Dabei weiß jeder, der in Brüssel und Berlin mit den Vorgängen vertraut ist, dass ein OSI die notwendige Bedingung dafür ist, dass Griechenland seine Ziele erreichen kann. In diesem Sinne hatte sich kürzlich auch der Ex-Chef der Deutschen Bank, Ackermann, geäußert, der einst an den Verhandlungen mit der griechischen Seite beteiligt war.

Ein 50%-iger OSI würde den deutschen Steuerzahler 17,5 Mrd. Euro kosten, 10 Mrd. Euro Verlustanteil aus der ESFS und 7,5 Mrd. Euro als Haircut eines KfW-Kredits im Rahmen des ersten multilateralen Kredit-Programms. Dann ist auch sicher, dass die deutsche Regierung ihr Ziel verfehlt, in 2014 ein strukturell ausgeglichenes Budget zu erreichen.

Statt den Tatsachen ins Auge zu sehen, arbeitet man an „Lösungen“, wie die zwischen 30 und 40 Mrd. Euro teure Fristen-Verlängerung für Griechenland ohne zusätzliches Geld finanziert werden kann. Waghalsige Konstruktionen werden da gehandelt, plausibel sind sie alle nicht – Zeit ist Geld. Jetzt hat Schäuble vorgeschlagen, die ausstehenden drei Kredit-Tranchen für dieses Jahr zu bündeln in eine Zahlung von 45 Mrd. Euro – aber nur dann, wenn gleichzeitig effektive Kontrollen eingerichtet werden, etwa ein Sperr-Konto.

Die unmittelbar drohende Pleite Griechenlands scheint erst einmal abgewendet: Für die am 16. November fällige Rückzahlung von Schulden (TBills) über insgesamt 5 Mrd. Euro hat man die Mittel zusammengekratzt.

Mit verbalen Pirouetten will Schäuble die Tatsache vernebeln, dass die Nibelungentreue zu Griechenland einen Preis hat – und zwar einen, der von den Steuerzahlern zu entrichten ist, schreibt Werner Mussler in der FAZ. Und weiter: „Die europäischen Politiker wollen die griechische Staatsschuld abermals ein wenig schönrechnen – in der Hoffnung, dass sich das nächste Loch erst nach dem nächsten Wahltermin auftut. Und sie wollen die öffentliche Beteiligung an der Umschuldung möglichst kunstvoll verschleiern.“

Da bleibt nicht nur beim Thema Griechenland die Frage: Lügt die Politik bewusst oder sind die Beteiligten zu dumm oder was steckt dahinter?

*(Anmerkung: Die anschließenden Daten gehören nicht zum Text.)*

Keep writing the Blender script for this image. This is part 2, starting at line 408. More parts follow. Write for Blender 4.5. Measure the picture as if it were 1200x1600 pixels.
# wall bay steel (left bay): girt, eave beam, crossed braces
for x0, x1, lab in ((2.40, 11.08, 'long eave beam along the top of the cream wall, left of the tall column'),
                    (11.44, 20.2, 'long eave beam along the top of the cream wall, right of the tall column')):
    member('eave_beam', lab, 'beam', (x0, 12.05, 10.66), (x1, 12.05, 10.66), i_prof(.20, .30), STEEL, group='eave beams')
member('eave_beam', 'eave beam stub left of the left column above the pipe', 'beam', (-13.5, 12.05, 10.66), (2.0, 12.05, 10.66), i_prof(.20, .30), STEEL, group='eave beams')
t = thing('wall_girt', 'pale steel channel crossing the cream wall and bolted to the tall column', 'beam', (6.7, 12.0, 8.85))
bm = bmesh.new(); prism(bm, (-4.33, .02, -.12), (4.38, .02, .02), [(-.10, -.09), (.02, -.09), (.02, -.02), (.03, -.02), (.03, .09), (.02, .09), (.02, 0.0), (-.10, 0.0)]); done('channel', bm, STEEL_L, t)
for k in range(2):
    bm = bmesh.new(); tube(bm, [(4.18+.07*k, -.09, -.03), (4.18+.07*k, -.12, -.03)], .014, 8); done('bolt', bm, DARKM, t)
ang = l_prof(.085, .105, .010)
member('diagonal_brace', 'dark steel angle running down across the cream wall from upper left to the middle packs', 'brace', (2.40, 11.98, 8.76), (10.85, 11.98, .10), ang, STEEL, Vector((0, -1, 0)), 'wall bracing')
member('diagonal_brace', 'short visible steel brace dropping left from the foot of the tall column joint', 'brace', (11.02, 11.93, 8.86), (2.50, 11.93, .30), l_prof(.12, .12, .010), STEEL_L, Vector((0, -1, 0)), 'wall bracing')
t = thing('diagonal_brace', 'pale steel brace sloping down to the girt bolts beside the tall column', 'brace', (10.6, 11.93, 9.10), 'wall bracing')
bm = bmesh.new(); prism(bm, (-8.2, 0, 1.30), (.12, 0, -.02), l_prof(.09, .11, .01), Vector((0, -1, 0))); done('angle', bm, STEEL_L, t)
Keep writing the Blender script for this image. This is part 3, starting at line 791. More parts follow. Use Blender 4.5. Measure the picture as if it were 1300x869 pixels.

Dieser Herr Juncker hatte einmal das Wort geprägt: „Wir wissen alle, was zu tun ist, aber wir wissen nicht, wie wir danach wieder gewählt werden können.“ Vielleicht ist es das. Auch das.

Der Fisch fängt vom Kopf zu stinken an.

Wenn kein Weg an einem OSI vorbeiführt, dann wird jeder Tag, an dem man ihn nicht durchführt, ein verdammt teurer Tag. Der Steuerzahler bezahlt dafür zusätzlich – eine Wahlkampfspende der besonderen Art.

Nachtrag:
(20.11.12) Im Artikel "Euro-Finanzminister hoffen auf ein Wunder – oder: Der (politische) Zweck heiligt die Mittel" wird nachgerechnet: Eine griechische Schuldenquote von 120% in 2020 oder 2022 ist ohne Schuldenschnitt unrealistisch. Der Verfasser schreibt: "Es wird daher Zeit, dass sich die Politik nicht länger hinter Wunschdenken verschanzt, sondern die ökonomischen Realitäten akzeptiert und auch der Öffentlichkeit gegenüber zugibt."